* [WORK REQUIRED]
Please quote exactly the opening lines of the data, from the first line to the one where "return m, nt, nt.nodes['Principled BSDF']" appears.

--- Start of PROVIDED DATA ---

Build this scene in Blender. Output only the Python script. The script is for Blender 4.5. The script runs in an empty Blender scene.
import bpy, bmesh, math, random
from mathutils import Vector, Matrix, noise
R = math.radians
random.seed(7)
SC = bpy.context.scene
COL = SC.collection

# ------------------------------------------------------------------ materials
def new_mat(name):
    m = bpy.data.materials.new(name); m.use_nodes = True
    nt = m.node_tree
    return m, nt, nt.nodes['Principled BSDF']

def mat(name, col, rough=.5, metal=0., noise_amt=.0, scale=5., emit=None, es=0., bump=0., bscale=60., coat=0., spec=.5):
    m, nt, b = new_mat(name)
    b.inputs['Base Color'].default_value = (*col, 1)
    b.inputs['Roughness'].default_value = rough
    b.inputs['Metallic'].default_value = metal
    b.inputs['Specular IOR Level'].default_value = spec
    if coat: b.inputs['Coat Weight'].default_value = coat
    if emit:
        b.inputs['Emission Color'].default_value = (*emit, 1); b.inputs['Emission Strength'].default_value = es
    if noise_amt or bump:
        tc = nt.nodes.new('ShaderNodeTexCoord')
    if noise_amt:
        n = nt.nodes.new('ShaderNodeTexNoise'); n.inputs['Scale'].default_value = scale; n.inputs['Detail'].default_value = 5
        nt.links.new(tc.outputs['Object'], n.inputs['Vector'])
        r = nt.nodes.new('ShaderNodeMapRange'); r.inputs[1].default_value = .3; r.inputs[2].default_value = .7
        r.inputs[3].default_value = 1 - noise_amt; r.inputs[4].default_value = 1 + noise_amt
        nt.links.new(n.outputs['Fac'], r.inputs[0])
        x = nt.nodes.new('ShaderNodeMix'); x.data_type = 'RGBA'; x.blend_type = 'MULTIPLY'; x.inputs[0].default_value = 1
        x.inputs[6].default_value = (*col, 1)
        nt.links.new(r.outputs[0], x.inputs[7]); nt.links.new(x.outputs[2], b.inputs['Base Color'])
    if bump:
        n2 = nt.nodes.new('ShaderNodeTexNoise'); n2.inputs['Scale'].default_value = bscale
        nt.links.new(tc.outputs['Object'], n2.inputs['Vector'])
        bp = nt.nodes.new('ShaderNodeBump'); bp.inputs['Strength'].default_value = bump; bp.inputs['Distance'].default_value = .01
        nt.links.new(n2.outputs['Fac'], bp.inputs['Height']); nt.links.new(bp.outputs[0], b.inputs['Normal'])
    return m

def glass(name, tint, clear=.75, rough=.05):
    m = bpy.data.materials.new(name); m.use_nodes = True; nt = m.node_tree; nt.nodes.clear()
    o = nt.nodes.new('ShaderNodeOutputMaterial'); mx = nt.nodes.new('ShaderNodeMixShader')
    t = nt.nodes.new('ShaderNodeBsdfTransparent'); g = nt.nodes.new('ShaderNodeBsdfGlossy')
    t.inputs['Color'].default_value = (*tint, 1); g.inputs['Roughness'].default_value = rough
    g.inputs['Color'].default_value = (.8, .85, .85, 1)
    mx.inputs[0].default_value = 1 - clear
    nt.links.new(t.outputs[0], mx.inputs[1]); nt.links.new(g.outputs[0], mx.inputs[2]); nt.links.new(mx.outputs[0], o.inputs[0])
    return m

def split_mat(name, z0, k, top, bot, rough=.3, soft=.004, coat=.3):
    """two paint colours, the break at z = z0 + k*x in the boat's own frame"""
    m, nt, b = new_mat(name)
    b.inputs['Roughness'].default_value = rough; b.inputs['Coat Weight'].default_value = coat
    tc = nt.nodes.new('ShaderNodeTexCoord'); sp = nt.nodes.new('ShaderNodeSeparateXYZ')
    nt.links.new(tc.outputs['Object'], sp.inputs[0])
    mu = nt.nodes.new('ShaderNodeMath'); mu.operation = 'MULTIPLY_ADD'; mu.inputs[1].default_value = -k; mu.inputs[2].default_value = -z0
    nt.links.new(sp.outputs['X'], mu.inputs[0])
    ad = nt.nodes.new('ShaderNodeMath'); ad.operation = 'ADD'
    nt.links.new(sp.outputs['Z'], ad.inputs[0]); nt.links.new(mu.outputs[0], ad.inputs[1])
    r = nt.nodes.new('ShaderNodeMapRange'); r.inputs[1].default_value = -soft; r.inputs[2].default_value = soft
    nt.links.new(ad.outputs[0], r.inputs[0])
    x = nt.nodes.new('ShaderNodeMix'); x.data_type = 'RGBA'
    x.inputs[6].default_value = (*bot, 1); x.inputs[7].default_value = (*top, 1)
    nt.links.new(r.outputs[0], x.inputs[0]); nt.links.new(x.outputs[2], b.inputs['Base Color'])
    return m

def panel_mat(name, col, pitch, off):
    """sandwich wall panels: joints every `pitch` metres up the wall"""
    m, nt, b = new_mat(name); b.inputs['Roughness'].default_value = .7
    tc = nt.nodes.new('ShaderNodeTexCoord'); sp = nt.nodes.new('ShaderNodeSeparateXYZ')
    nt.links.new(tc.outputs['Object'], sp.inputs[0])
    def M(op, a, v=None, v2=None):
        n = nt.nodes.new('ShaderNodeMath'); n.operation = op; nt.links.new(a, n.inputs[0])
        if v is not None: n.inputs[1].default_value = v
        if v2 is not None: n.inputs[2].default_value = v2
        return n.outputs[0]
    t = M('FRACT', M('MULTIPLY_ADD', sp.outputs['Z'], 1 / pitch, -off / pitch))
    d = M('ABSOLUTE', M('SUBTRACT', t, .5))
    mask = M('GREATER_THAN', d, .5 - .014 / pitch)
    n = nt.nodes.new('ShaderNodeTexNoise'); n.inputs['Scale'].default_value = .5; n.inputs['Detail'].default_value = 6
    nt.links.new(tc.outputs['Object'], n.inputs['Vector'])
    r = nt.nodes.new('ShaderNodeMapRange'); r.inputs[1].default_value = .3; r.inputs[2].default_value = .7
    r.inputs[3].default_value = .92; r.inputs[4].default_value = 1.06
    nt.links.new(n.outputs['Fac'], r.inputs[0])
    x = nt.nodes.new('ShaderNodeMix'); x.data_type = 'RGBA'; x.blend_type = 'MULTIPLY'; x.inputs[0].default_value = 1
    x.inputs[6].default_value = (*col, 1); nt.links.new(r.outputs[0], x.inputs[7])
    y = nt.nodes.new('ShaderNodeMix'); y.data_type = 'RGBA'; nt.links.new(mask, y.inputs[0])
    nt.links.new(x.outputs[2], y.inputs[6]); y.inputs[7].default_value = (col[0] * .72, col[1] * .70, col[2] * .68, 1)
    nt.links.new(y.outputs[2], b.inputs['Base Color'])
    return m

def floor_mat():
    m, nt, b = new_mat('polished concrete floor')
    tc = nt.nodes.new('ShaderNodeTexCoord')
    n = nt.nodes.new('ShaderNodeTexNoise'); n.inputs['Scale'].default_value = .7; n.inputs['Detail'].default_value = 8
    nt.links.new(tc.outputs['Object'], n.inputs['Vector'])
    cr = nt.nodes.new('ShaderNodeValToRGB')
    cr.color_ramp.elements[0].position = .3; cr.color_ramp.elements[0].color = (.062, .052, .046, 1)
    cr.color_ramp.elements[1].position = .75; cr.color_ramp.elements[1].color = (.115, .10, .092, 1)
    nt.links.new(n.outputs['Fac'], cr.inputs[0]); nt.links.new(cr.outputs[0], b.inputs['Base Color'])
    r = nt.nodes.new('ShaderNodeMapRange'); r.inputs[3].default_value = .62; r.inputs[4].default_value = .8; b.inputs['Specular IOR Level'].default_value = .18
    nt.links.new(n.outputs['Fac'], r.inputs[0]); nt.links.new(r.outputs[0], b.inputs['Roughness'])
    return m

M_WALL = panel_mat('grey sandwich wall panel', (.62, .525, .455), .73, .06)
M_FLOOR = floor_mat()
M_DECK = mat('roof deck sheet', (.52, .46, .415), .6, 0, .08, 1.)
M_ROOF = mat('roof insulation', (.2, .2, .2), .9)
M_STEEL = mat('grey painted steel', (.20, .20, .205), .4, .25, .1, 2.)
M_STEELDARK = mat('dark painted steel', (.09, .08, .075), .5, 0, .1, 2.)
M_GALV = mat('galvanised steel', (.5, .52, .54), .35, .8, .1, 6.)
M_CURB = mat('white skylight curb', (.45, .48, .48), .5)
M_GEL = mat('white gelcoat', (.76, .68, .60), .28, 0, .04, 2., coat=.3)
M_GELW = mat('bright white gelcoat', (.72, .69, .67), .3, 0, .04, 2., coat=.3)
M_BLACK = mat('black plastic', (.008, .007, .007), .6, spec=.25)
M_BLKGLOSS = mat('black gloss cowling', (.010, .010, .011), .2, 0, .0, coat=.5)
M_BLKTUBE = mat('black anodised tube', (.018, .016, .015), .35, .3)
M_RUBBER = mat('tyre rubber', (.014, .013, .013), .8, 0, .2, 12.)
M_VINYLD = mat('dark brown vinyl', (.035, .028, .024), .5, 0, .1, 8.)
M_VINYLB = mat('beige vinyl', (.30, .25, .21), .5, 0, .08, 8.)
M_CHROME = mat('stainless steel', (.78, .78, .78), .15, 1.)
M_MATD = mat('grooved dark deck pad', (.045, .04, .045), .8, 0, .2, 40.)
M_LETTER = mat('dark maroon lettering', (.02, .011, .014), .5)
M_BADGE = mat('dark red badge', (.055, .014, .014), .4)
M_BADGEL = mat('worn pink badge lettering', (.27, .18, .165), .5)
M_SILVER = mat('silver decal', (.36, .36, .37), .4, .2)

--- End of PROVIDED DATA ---

* [OUTPUT]
Build this scene in Blender. Output only the Python script. The script is for Blender 4.5. The script runs in an empty Blender scene.
import bpy, bmesh, math, random
from mathutils import Vector, Matrix, noise
R = math.radians
random.seed(7)
SC = bpy.context.scene
COL = SC.collection

# ------------------------------------------------------------------ materials
def new_mat(name):
    m = bpy.data.materials.new(name); m.use_nodes = True
    nt = m.node_tree
    return m, nt, nt.nodes['Principled BSDF']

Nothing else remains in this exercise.